### AIM:
Reproduce the entries from their first line up to and including the line with "from mathutils import Vector". Leave out everything after it.

— start EXTRACTED INFORMATION —

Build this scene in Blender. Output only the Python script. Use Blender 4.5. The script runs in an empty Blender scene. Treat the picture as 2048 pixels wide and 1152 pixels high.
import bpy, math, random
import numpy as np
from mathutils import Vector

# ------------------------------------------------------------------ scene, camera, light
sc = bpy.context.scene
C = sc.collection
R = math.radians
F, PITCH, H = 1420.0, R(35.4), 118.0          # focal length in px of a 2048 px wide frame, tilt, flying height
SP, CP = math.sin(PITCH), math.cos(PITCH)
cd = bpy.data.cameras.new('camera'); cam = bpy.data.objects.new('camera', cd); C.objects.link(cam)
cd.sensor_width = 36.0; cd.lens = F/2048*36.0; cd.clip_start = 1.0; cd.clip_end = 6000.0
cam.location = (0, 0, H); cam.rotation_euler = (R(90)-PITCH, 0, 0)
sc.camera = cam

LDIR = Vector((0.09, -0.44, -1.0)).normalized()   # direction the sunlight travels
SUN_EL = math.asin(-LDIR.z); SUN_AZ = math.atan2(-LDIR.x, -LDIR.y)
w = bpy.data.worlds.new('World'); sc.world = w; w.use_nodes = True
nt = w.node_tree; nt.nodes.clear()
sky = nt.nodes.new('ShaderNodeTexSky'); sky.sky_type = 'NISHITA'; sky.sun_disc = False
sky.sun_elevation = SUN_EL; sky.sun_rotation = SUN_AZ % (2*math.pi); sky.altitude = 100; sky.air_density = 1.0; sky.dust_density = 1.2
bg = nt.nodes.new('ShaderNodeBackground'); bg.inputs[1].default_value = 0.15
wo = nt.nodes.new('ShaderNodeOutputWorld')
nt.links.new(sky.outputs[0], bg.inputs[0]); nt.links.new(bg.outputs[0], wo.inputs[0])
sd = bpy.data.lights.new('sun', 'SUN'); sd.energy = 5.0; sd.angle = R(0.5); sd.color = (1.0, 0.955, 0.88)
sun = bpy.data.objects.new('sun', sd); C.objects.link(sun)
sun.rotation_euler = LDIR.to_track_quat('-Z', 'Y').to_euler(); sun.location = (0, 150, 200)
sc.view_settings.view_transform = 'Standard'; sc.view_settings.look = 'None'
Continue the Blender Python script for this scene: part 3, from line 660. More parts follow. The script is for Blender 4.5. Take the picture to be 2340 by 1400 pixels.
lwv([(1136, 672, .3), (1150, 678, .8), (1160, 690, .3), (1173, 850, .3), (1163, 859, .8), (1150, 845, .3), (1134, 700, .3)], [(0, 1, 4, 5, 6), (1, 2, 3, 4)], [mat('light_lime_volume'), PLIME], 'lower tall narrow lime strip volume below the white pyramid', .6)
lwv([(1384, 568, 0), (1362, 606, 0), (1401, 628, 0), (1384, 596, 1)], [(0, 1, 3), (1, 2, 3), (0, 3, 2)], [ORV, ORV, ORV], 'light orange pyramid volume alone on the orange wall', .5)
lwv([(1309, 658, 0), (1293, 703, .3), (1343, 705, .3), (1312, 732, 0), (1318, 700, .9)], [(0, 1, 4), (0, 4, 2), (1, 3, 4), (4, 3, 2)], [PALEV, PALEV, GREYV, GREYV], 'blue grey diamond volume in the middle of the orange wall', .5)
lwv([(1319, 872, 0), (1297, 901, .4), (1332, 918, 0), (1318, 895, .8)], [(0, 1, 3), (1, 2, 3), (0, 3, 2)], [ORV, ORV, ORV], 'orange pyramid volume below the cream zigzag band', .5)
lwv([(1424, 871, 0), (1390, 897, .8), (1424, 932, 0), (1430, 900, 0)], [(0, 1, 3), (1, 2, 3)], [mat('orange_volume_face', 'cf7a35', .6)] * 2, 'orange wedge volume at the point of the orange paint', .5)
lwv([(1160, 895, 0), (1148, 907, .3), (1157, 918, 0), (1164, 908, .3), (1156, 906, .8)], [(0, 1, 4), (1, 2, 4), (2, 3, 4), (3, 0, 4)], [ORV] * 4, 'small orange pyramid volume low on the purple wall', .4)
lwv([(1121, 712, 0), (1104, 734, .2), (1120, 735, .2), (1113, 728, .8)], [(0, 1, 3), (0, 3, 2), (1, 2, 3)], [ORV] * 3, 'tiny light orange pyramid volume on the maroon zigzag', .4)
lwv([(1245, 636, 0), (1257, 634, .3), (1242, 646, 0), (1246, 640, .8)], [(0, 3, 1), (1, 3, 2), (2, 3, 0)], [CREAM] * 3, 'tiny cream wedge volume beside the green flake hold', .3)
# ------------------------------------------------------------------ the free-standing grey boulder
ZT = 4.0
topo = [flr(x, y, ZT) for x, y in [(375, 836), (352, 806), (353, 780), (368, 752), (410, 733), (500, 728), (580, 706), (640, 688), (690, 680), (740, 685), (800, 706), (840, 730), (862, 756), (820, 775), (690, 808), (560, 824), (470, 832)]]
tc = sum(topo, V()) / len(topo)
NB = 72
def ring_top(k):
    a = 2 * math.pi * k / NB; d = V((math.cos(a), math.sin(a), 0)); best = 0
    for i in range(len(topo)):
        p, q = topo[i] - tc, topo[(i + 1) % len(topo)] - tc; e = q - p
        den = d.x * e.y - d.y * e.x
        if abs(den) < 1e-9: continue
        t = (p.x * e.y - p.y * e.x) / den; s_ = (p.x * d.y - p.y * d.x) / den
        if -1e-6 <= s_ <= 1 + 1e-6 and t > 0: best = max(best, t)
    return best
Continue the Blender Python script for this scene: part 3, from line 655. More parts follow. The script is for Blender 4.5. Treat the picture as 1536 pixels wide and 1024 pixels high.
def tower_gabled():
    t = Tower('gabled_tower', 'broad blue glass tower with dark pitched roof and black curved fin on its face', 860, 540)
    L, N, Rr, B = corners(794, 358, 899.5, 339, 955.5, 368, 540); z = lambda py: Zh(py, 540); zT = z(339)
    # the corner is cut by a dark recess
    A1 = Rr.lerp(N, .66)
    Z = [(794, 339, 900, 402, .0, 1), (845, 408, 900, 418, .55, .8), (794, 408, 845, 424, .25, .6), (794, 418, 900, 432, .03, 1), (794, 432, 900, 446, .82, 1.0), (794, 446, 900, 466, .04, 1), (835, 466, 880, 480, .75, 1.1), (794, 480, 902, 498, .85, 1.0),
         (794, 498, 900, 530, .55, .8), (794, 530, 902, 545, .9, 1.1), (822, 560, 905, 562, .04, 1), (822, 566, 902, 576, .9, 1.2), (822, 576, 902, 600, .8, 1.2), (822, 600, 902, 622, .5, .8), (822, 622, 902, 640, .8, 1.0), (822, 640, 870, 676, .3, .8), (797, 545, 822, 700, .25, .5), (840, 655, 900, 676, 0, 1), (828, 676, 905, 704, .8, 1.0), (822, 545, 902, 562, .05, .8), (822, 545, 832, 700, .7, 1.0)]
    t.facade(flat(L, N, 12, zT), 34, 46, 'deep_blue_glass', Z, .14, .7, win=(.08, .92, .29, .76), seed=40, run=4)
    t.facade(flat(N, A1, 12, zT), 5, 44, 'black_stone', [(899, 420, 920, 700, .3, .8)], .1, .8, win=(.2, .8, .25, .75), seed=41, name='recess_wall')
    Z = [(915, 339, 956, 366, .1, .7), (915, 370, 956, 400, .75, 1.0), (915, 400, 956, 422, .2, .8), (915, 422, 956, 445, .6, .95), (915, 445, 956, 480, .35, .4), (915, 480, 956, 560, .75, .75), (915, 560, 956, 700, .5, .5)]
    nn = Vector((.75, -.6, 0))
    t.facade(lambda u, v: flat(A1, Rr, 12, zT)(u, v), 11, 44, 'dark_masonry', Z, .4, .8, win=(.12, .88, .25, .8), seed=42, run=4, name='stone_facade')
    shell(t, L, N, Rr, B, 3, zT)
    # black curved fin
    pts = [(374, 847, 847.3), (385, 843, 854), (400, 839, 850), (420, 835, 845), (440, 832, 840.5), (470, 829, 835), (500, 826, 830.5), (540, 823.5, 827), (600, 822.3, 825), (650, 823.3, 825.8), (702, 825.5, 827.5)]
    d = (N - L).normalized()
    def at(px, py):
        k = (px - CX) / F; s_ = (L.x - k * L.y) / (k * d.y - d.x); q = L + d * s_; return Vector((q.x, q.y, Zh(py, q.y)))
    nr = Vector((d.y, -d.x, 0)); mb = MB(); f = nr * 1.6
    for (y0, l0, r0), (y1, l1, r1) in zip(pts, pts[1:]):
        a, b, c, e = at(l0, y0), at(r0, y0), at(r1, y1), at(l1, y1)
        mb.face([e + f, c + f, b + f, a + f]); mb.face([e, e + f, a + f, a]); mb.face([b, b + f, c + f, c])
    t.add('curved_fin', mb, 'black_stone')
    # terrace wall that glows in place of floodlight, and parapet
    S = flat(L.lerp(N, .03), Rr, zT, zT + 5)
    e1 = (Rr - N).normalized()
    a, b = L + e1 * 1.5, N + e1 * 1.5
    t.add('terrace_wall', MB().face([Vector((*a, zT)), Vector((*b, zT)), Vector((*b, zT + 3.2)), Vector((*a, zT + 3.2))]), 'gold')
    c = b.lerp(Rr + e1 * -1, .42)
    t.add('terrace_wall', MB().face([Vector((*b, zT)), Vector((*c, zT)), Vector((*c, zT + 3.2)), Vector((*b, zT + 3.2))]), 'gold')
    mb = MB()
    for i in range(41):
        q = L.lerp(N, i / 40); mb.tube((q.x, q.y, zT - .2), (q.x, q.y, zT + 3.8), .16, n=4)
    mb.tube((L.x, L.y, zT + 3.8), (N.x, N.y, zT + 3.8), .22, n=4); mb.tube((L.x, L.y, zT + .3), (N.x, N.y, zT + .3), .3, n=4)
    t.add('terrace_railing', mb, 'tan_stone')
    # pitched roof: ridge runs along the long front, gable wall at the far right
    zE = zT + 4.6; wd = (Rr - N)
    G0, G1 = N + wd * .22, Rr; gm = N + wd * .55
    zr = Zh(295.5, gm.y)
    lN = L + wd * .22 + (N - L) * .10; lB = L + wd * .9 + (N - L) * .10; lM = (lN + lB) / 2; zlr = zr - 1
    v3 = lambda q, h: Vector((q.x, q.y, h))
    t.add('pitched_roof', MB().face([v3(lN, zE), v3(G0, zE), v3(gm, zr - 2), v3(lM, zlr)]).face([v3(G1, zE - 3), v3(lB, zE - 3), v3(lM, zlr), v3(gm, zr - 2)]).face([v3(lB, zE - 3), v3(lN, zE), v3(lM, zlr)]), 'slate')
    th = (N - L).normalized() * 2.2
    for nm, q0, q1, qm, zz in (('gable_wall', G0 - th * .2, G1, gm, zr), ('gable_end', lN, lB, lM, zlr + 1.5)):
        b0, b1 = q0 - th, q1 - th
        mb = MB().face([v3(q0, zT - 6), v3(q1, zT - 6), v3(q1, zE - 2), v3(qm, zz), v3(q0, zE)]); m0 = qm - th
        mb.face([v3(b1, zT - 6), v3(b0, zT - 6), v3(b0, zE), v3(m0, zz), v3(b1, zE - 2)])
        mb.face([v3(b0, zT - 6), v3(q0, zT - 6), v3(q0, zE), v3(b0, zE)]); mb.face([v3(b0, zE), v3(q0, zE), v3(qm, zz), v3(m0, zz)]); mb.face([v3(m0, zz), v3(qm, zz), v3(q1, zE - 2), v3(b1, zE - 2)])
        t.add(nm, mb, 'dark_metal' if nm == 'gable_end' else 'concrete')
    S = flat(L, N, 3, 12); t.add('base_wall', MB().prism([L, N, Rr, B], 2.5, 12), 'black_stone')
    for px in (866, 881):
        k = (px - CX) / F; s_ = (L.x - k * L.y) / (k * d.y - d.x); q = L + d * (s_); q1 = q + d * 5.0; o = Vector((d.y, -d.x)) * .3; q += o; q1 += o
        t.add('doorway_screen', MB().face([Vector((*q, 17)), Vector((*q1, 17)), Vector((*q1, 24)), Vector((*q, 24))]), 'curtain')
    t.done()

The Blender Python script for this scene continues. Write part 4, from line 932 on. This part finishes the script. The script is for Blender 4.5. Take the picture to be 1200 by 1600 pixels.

— end EXTRACTED INFORMATION —

### FULL ANSWER:
Build this scene in Blender. Output only the Python script. Use Blender 4.5. The script runs in an empty Blender scene. Treat the picture as 2048 pixels wide and 1152 pixels high.
import bpy, math, random
import numpy as np
from mathutils import Vector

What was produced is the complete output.